Brave Rewards offers two programs : one for publishers and another one which shares the publisher ad revenue with end users.
Reading the official Brave Telegram group, I notice that the questions are mostly about Brave ad payouts, BAT grants and anything else related to the Rewards program. (It’s natural that users would be interested in the financial aspect of the Brave Project.)
But Brave is not just an ERC20 token that gets distributed when you view certain ads. It’s also not just a way for publishers to get paid for attention spent on their content.
It’s a lot bigger than that.
Brave Rewards is all about the decentralization of content-generated revenue.
The concept of “attention” was designed to be abstract on purpose. What’s attention, really? Is it viewing time? Number of views? Clicks?
It’s not just clicks, it’s not time on page, it’s not views, it’s all of those things and much more!
People should get rewarded for their attention span – people should get rewarded for their time.
Existing ad networks reward neither users or publishers for their time.
If someone spends 30 minutes at a website and does not click ads, chances are the content creator will only get paid a minimal CPM commission, if any. Something in the tenths of pennies range.
That’s not fair, because those 30 minutes spent at the site have value both for the consumer and the content producer.
Time spent on media channels is valuable, but current advertising models do not reward content producers accordingly.
Brave does.
Similarly, if a user spends 30 minutes research a given topic, they should get rewarded for that attention span and for generating value for the publisher.
That’s why, during a visit, users see quality ads in Brave browser.
Brave ads are decentralized, not tracked, anonymous and displayed with limited rate of maximum 5 ads per hour (one every 12 minutes max). The user can also choose to see less ads if they want to or even turn off ad serving altogether.
Brave puts the user in control when it comes to privacy.
All existing ad networks track users, record their personal info, identify them if they’re logged into specific services (e.g. Facebook, Google) and keeps complete control of online user activity. Brave doesn’t.
This might sound a little controversial, especially to BAT investors (myself included), but it’s how Brave was designed.
The Brave model is currency agnostic.
You could use any decentralized cryptocurrency to reward publishers and users for their time. In fact some early versions of the Brave browser used Bitcoin.

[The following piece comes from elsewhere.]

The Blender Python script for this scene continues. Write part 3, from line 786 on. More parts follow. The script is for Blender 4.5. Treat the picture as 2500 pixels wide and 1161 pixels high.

In April of 2019, the GAB social network announced they were forking Brave Browser to adopt Bitcoin instead of BAT.
They can do this because the Brave architecture allows any decentralized currency to be used!
BAT substituted Bitcoin in the Brave project because ERC20 tokens are very cheap to transfer. This happened at a time when Bitcoin fees had increased a lot.
BAT tokens are ideal for micropayments.
Bitcoin on the other hand is expensive to transfer, takes longer than ERC20 tokens to confirm and would require something like Lightning Network in order to work as quickly as BAT (that’s what GAB is doing as far as I understand).
Brave offers a new paradigm for rewarding online attention. It distributes value to both users and publishers.
Everyone who adds value to online content gets rewarded under the Brave model.
That is a unique and revolutionary concept.
I hope many more people fork the Brave source code. GAB is going to add their own innovations to the code. Brave can merge those innovations back if they find them useful! Others may implement innovative ideas on top of Brave and that’s fine too. There’s enough fish in the sea for everyone.
The important thing to note here is that the Brave model is rich enough that folks immediately started forking it.
There’s some disagreement about which token to use, but the underlying idea has already been absorbed by the community.
It’s as if the concept of rewarding people for their attention span was always there.
It wasn’t.
That’s the real beauty of the Brave Rewards program.